The paper proposes an adversarial domain‑adaptation strategy to mitigate this overfitting. The baseline KWS architecture follows the well‑known two‑stage SVDF (factorized convolution) encoder‑decoder design, with seven SVDF layers and three bottleneck projection layers (≈320 k parameters). Input features are 40‑dimensional filter‑bank energies stacked over three frames (120‑dimensional vector every 20 ms). The baseline loss combines a frame‑wise cross‑entropy term and a max‑pool cross‑entropy term, weighted by a hyper‑parameter α.
To make the hidden representations domain‑invariant, the authors attach a binary synthetic/real (S/R) classifier to the concatenated hidden activations from all encoder and decoder layers. This classifier predicts whether a given example originates from TTS or real speech. A Gradient Reversal Layer (GRL) sits between the classifier and the KWS network, so that during back‑propagation the classifier’s gradient is multiplied by –λ, effectively encouraging the KWS encoder to produce features that confuse the S/R classifier. The total training objective is
L_total = (1 – β)·L_sup + β·L_adv,
where L_adv is the cross‑entropy loss of the S/R classifier after the GRL, β balances the primary KWS objective against the adversarial objective, and λ controls the strength of the reversed gradient.

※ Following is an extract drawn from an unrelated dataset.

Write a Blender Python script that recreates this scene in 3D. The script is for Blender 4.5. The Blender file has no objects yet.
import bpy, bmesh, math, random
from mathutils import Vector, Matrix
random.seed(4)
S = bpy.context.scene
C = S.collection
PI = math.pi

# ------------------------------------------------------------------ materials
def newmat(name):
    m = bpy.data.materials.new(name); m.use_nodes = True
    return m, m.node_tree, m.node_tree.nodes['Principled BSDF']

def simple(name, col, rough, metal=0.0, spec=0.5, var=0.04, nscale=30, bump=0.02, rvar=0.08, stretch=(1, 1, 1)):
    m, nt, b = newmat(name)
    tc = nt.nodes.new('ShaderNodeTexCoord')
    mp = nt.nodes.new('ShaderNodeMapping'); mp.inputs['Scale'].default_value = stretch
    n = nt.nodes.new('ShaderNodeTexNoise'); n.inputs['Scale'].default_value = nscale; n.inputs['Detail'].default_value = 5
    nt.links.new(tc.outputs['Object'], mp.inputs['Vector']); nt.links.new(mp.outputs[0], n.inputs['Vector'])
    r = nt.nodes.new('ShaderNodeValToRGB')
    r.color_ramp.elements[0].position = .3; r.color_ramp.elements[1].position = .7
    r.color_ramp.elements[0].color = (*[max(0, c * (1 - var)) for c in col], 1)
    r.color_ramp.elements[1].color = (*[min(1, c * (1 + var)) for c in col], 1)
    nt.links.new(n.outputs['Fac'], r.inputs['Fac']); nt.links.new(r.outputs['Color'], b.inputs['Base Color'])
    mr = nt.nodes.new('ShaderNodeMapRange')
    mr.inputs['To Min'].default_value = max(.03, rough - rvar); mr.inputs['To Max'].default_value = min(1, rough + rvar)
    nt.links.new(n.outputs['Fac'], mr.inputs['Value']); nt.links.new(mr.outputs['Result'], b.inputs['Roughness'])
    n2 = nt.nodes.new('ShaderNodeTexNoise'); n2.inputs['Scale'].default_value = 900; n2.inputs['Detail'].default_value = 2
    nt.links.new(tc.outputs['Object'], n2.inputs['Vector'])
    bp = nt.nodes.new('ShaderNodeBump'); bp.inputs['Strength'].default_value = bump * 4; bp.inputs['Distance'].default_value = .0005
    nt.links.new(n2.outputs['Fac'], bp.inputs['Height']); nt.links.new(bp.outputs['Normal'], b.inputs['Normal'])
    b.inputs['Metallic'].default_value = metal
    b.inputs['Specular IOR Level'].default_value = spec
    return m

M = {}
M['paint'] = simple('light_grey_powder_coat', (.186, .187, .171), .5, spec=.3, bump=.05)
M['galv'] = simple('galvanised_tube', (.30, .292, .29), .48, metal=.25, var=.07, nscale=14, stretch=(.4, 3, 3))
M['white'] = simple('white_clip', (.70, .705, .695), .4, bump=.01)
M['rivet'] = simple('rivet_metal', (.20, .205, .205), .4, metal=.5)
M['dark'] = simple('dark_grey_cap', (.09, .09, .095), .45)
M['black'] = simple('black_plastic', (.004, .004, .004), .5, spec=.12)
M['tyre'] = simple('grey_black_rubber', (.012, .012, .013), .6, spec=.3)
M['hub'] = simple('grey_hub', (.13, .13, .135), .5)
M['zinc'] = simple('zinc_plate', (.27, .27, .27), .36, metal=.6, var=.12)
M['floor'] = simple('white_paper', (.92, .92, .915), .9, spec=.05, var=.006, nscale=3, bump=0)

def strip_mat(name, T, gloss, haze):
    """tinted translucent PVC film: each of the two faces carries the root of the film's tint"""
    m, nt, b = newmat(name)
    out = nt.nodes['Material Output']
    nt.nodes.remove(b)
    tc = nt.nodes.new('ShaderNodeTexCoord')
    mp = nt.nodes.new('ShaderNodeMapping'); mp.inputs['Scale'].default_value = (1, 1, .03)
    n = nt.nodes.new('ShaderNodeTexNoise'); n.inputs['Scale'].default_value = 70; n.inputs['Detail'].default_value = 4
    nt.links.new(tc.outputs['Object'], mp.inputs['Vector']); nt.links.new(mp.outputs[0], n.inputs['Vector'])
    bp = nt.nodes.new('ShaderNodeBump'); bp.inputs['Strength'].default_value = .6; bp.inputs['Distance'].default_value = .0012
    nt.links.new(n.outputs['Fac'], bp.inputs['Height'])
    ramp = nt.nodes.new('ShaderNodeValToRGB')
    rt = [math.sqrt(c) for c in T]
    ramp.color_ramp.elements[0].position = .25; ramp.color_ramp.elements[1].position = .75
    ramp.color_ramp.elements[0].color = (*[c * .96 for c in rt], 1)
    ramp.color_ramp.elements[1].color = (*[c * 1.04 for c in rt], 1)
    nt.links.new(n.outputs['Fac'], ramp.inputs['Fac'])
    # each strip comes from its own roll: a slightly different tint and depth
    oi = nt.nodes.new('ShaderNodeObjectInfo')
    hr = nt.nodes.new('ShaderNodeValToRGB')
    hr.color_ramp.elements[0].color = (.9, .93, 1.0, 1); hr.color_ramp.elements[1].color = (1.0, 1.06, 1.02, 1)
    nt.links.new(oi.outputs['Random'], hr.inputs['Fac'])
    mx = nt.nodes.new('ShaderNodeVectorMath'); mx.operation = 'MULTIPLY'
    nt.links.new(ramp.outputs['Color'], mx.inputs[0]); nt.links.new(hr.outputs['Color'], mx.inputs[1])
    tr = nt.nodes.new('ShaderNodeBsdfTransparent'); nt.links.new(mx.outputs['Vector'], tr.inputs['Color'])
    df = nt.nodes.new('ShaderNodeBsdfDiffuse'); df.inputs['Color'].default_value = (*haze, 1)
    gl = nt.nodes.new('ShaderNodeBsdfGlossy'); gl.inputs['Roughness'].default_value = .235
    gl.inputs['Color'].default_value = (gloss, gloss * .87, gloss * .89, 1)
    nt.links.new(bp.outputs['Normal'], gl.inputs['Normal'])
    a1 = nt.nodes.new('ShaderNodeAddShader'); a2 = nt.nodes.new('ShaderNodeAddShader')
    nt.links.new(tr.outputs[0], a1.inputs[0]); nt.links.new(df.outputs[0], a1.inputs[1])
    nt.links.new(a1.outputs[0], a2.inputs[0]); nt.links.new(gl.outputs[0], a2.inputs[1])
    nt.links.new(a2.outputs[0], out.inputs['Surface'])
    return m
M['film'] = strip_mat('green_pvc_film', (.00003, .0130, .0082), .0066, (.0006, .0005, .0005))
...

Experiments were conducted on the “Hey/OK Google” wake‑word detection task. Real data comprised 3.8 M positive utterances and 14.1 M negative utterances; synthetic data comprised 7.5 M positive and 5.1 M negative utterances generated by the two TTS systems. The authors varied the sampling probability of real positive data from 0 % (no real positives) to 100 % (full real‑positive set) to simulate different resource regimes. They also swept λ in the range 0.30–0.50 and examined several β settings.
Key findings:
- The S/R classifier achieved up to 98 % accuracy when fed the concatenated hidden activations, confirming that the baseline KWS network encodes strong domain cues.
- Adding the adversarial loss consistently reduced the false‑rejection rate (FRR) on a held‑out real‑speech evaluation set, measured at a fixed false‑accept per hour (FA/h) of 0.133. When the full real‑positive set was used, the best adversarial model (λ ≈ 0.30, β ≈ 0.5) lowered FRR from 1.81 % (baseline) to 1.61 %, an 11 % relative improvement.
- Remarkably, even with 0 % real positives (i.e., training only on synthetic positives, synthetic negatives, and real negatives), the adversarial model achieved a 6 % relative FRR reduction compared with a baseline trained on the same data, demonstrating that the adversarial signal can leverage real‑negative examples to regularize the representation.
- When the proportion of real positives was intermediate (1 %–20 %), gains were modest or sometimes negative, suggesting that the adversarial pressure may interfere with learning the scarce positive signal if it is not sufficiently abundant.
- ROC curves showed that the adversarial model’s advantage persisted across a wide range of FA/h thresholds, indicating robustness to operating‑point selection.
The authors conclude that adversarial domain adaptation is an effective, low‑cost method to harness large synthetic TTS corpora while preserving—or even improving—real‑world KWS performance. The approach is especially valuable in early‑stage product development where real positive recordings are scarce but abundant synthetic data can be generated quickly. Future work could explore multi‑domain adversarial classifiers, more sophisticated gradient‑scaling schedules, and evaluation on additional languages or wake‑words to assess generality.